Task goal :: Find the lines holding "from" and copy them.

Given information ::
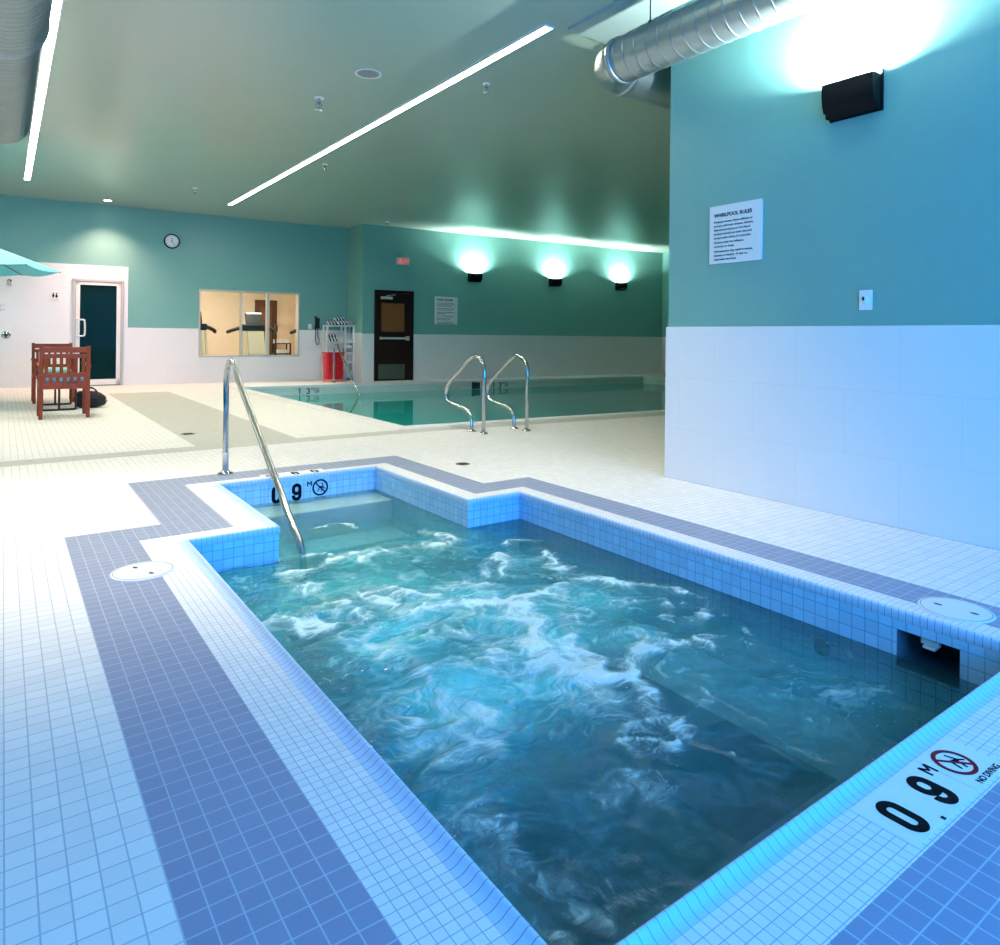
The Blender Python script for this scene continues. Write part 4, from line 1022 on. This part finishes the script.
bg = thing('duffel_bag', 'black cloth duffel bag slumped on the deck right of the chair', 'bag', (1.0, 11.15, 0), -.15)
mb = MB(); NA, NB = 18, 20; vs = []
for i in range(NA + 1):
    u = i / NA * 2 - 1; e = max(0., 1 - abs(u) ** 3.2) ** .5
    for q in range(NB):
        a = 2 * PI * q / NB; rr_ = 1 + .14 * noise.noise((u * 2.6, math.cos(a) * 1.6, math.sin(a) * 1.6))
        yy = .13 * e * rr_ * math.copysign(abs(math.cos(a)) ** .8, math.cos(a)); zz = .118 * e * rr_ * math.copysign(abs(math.sin(a)) ** .8, math.sin(a)) * (1 - .18 * u)
        vs.append((u * .205, yy, max(.001, .118 + zz - .02 * (u > 0) * u)))
mb.add(vs, [(i * NB + q, i * NB + (q + 1) % NB, (i + 1) * NB + (q + 1) % NB, (i + 1) * NB + q) for i in range(NA) for q in range(NB)], 0, True); mb.build('bag_body', M['bagcloth'], bg)
MB().tube(smooth_path([(-.09, -.08, .2), (-.07, -.07, .265), (.0, -.05, .285), (.06, -.06, .25), (.08, -.09, .19)], 5), .009, 8).build('handle', M['bagcloth'], bg)
MB().tube(smooth_path([(-.09, .06, .2), (-.07, .05, .255), (.0, .03, .27), (.06, .05, .24), (.08, .07, .19)], 5), .009, 8).build('handle', M['bagcloth'], bg)
loft(MB(), [[(x_ * .5, y_ * .4 - .128, z_) for x_, z_, y_ in [(p[0], p[1] + .10, 0) for p in rr(.2, .05, 0, r=.03)]], [(x_ * .48, -.15, z_) for x_, z_ in [(p[0], p[1] + .10) for p in rr(.19, .045, 0, r=.03)]]]).build('pocket', M['bagcloth'], bg)
MB().tube([(.188, -.035, .10), (.212, -.035, .10)], .018, 10).build('buckle', M['alu'], bg)
# umbrella
um = thing('patio_umbrella', 'turquoise patio umbrella reaching in from the left edge', 'umbrella', (-.82, 12.0, 0))
NS = 8; cn = MB(); vs = []; rg = [(0.02, 2.50), (.5, 2.315), (1.0, 2.13), (1.5, 1.935)]
a00 = 0.0
SUB = 6
for (r, z) in rg:
    for q in range(NS * SUB):
        a = a00 + 2 * PI * q / (NS * SUB); k_ = (q % SUB) / SUB; sag = 4 * k_ * (1 - k_)
        ap = math.cos(PI / NS) / math.cos((k_ - .5) * 2 * PI / NS)
        ap = ap / (math.cos(PI / NS) / math.cos(PI / NS))
        vs.append((r * ap * math.cos(a) / (1.0), r * ap * math.sin(a), z - .03 * sag * r))
n = NS * SUB
cn.add(vs, [(i * n + q, (i + 1) * n + q, (i + 1) * n + (q + 1) % n, i * n + (q + 1) % n) for i in range(3) for q in range(n)], 0, False)
co_ = cn.build('canopy', M['turq'], um); sd = co_.modifiers.new('thick', 'SOLIDIFY'); sd.thickness = .006
va = MB(); vv = [vs[3 * n + q] for q in range(n)]; lo_ = [(p[0] * 1.004, p[1] * 1.004, p[2] - .05 + .03 * (1 - abs(((q % SUB) / SUB) * 2 - 1) * 0) * 0) for q, p in enumerate(vv)]
va.add(vv + lo_, [(q, n + q, n + (q + 1) % n, (q + 1) % n) for q in range(n)]); 
MB().tube([(0, 0, 0), (0, 0, 2.56)], .022, 14).build('pole', M['whitemetal'], um)
for q in range(NS):
    a = a00 + 2 * PI * q / NS; MB().tube([(.02 * math.cos(a), .02 * math.sin(a), 2.475), (1.505 * math.cos(a), 1.505 * math.sin(a), 1.923)], .008, 6).build('rib', M['darkmetal'], um)
MB().lathe([(0, .07), (.04, .07), (.045, .04), (.24, .03), (.25, 0), (0, 0)], seg=28).build('base', M['darkmetal'], um)
MB().lathe([(0, 2.60), (.02, 2.58), (.025, 2.53), (.05, 2.50)], seg=14).build('finial', M['whitemetal'], um)

# ------------------------------------------------------------------ gym behind the window
gy0, gy1, gx0_, gx1_ = 15.62, 19.4, 2.2, 6.75
GH = 2.75
GP = [(gx0_ - .1, 15.70), (gx1_ + .1, 15.47), (gx1_ + .1, gy1 + .1), (gx0_ - .1, gy1 + .1)]
struct(MB().prism(GP, -.1, 0).build('floor_gym', M['gymfloor']), 'brown gym floor seen through the window', 'floor')
struct(box((gx0_, gy1, 0), (gx1_, gy1 + .1, GH)).build('wall_gym_back', M['beige']), 'beige back wall of the gym', 'wall')
struct(box((gx0_ - .1, 15.70, 0), (gx0_, gy1 + .1, GH)).build('wall_gym_left', M['beige']), 'beige left wall of the gym', 'wall')
struct(box((gx1_, 15.45, 0), (gx1_ + .1, gy1 + .1, GH)).build('wall_gym_right', M['beige']), 'pale right wall of the gym', 'wall')
struct(MB().prism(GP, GH, GH + .1).build('ceiling_gym', M['white']), 'white gym ceiling', 'ceiling')
for x, y in ((3.0, 17.6), (4.9, 16.6)):
    gl_ = thing('ceiling_panel_light', 'square warm light panel in the gym ceiling', 'ceiling light', (x, y, GH), 0, 'light panels in the gym ceiling')
    box((-.32, -.6, -.02), (.32, .6, -.004)).build('diffuser', M['gymlamp'], gl_)
    f2 = MB(); f2.box((-.35, -.65, -.022), (-.32, .65, 0)); f2.box((.32, -.65, -.022), (.35, .65, 0)); f2.box((-.32, -.65, -.022), (.32, -.62, 0)); f2.box((-.32, .62, -.022), (.32, .65, 0)); f2.build('frame', M['white'], gl_)
gd = MB()
gd.box((5.63, gy1 - .05, 0), (5.70, gy1, 1.99)); gd.box((6.16, gy1 - .05, 0), (6.23, gy1, 1.99)); gd.box((5.70, gy1 - .05, 1.92), (6.16, gy1, 1.99))
d3 = struct(gd.build('door_3', M['brownwood']), 'brown framed gym door seen through the window', 'door')
gl2 = MB(); gl2.box((5.70, gy1 - .04, 0), (5.78, gy1 - .005, 1.92)); gl2.box((6.08, gy1 - .04, 0), (6.16, gy1 - .005, 1.92)); gl2.box((5.78, gy1 - .04, 0), (6.08, gy1 - .005, .3)); gl2.box((5.78, gy1 - .04, 1.8), (6.08, gy1 - .005, 1.92)); gl2.build('door_leaf', M['brownwood'], d3)
box((5.78, gy1 - .03, .3), (6.08, gy1 - .015, 1.8)).build('pane', M['amber'], d3)
MB().tube([(5.72, gy1 - .04, 1.02), (5.72, gy1 - .09, 1.02), (5.82, gy1 - .09, 1.02)], .012, 8).build('door_handle', M['alu'], d3)
def treadmill():
    t = thing('treadmill', 'cream and black treadmill facing the middle of the gym window', 'treadmill', (4.84, 16.62, 0), 0, 'treadmills behind the gym window')
    RT = Matrix.Translation((0, .05, 1.27)) @ Matrix.Rotation(math.radians(-22), 4, 'X')
    MB().box((-.20, -.02, 0), (.20, .03, .29), 0, RT).build('console', M['blackplastic'], t, bevel=.01)
    MB().box((-.18, -.022, .262), (.18, .02, .30), 0, RT).build('console_top', M['white'], t)
    box((-.30, -.04, 1.12), (.29, .06, 1.27)).build('crossbar', M['blackplastic'], t, bevel=.02)
    for s in (-1, 1):
        MB().tube(smooth_path([(s * .27, 0, 1.20), (s * .38, .10, 1.17), (s * .50, .22, 1.12), (s * .54, .34, 1.09)], 4), .043, 10).build('arm', M['blackplastic'], t)
        u_ = MB(); u_.prism([(-.02, .18), (.10, .18), (.06, 1.14), (-.01, 1.14)], s * .27 - .025, s * .27 + .025, T=lambda p, q, z: (z, p, q)); u_.build('upright', M['cream'], t, bevel=.006)
    mp = MB(); mp.add([(-.19, -.03, 1.12), (.19, -.03, 1.12), (.225, -.16, .22), (-.165, -.16, .22), (-.19, .02, 1.12), (.19, .02, 1.12), (.225, -.05, .22), (-.165, -.05, .22)], [(3, 2, 1, 0), (4, 5, 6, 7), (0, 1, 5, 4), (2, 3, 7, 6), (1, 2, 6, 5), (3, 0, 4, 7)]); mp.build('mast_panel', M['cream'], t, bevel=.01)
    hd = MB(); hd.prism([(-.24, .05), (-.22, .2), (-.05, .26), (.3, .2), (.34, .05)], -.34, .34, T=lambda p, q, z: (z, p, q)); hd.build('motor_cover', M['cream'], t, bevel=.02)
    dk = MB(); dk.box((-.28, .28, .12), (.28, 1.7, .155)); dk.build('belt_deck', M['blackplastic'], t, bevel=.005)
    for s in (-1, 1): box((s * .32 - .04, .28, .0), (s * .32 + .04, 1.75, .17)).build('side_rail', M['darkmetal'], t, bevel=.01)
    return t
tm = treadmill()
dup(tm, (3.47, 16.62, 0), 0, 'treadmill cut off by the left edge of the gym window'); dup(tm, (6.35, 16.62, 0), 0, 'treadmill cut off by the right edge of the gym window')
ek = thing('equipment_stand', 'dark metal stand with shelves at the right of the gym window', 'stand', (6.13, 18.85, 0))
ef = MB()
for x in (-.14, .26):
    for y in (-.15, .15): ef.box((x - .015, y - .015, 0), (x + .015, y + .015, 1.12 if x < 0 else .8))
ef.build('frame', M['darkmetal'], ek)
for z in (.18, .50, .78): box((-.15, -.16, z), (.27, .16, z + .025)).build('shelf', M['darkmetal'], ek)
for x, z, s in ((6.09, .806, .085), (6.28, .806, .085), (6.19, .526, .13), (6.19, .206, .15)):
    o = folded(s, .12, .10, 3, M['towel']); o.location = (x, 18.85, z); tag(o, 'folded white towel on the dark gym stand seen through the window', 'towel', 'towels on the gym stand')
bt = thing('spray_bottle', 'dark bottle standing on top of the gym stand', 'bottle', (5.69, 17.95, 1.12))
bt.location = (5.99, 18.70, 1.126)
box((-.05, -.05, -.005), (.05, .33, .0)).build('bottle_shelf', M['darkmetal'], ek).location = (-.14, -.15, 1.125)
MB().lathe([(0, 0), (.045, 0), (.05, .02), (.05, .14), (.018, .2), (.018, .23), (0, .23)], seg=18).build('bottle', M['blackplastic'], bt); box((-.05, -.012, .23), (.02, .012, .265)).build('trigger', M['blackplastic'], bt)

# ------------------------------------------------------------------ light and sky
w = bpy.data.worlds.new('World'); SC.world = w; w.use_nodes = True
nt = w.node_tree; nt.nodes.clear(); bgn = nt.nodes.new('ShaderNodeBackground'); wo_ = nt.nodes.new('ShaderNodeOutputWorld')
bgn.inputs[0].default_value = (.03, .34, 1, 1); bgn.inputs[1].default_value = 14.; nt.links.new(bgn.outputs[0], wo_.inputs[0])
pa = bpy.data.lights.new('window_portal', 'AREA'); pa.shape = 'RECTANGLE'; pa.size = nx1 - nx0; pa.size_y = nz1 - nz0; pa.cycles.is_portal = True
po = bpy.data.objects.new('window_portal', pa); COL.objects.link(po); po.location = ((nx0 + nx1) / 2, R0 - .21, (nz0 + nz1) / 2); po.rotation_euler = (PI / 2, 0, 0)

# ------------------------------------------------------------------ camera
cam = bpy.data.cameras.new('camera'); co = bpy.data.objects.new('camera', cam); COL.objects.link(co)
yaw, roll_ = .624, .010
f = Vector((math.sin(yaw), math.cos(yaw), 0)); r = Vector((math.cos(yaw), -math.sin(yaw), 0)); u = Vector((0, 0, 1))
r2 = r * math.cos(roll_) + u * math.sin(roll_); u2 = -r * math.sin(roll_) + u * math.cos(roll_)
mt_ = Matrix((r2, u2, -f)).transposed().to_4x4(); mt_.translation = (0, 0, 1.05)
co.matrix_world = mt_
cam.sensor_width = 36; cam.lens = 690.6 / 1000 * 36; cam.shift_y = -.1362; cam.clip_start = .05
SC.camera = co
SC.view_settings.view_transform = 'Standard'; SC.view_settings.look = 'None'; SC.view_settings.gamma = 1; SC.view_settings.use_curve_mapping = False
SC.view_settings.exposure = 0.0
SC.cycles.use_denoising = True
SC.cycles.max_bounces = 8; SC.cycles.transparent_max_bounces = 12
SC.cycles.sample_clamp_indirect = 8.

Solution for this task ::
The Blender Python script for this scene continues. Write part 4, from line 1022 on. This part finishes the script.
um = thing('patio_umbrella', 'turquoise patio umbrella reaching in from the left edge', 'umbrella', (-.82, 12.0, 0))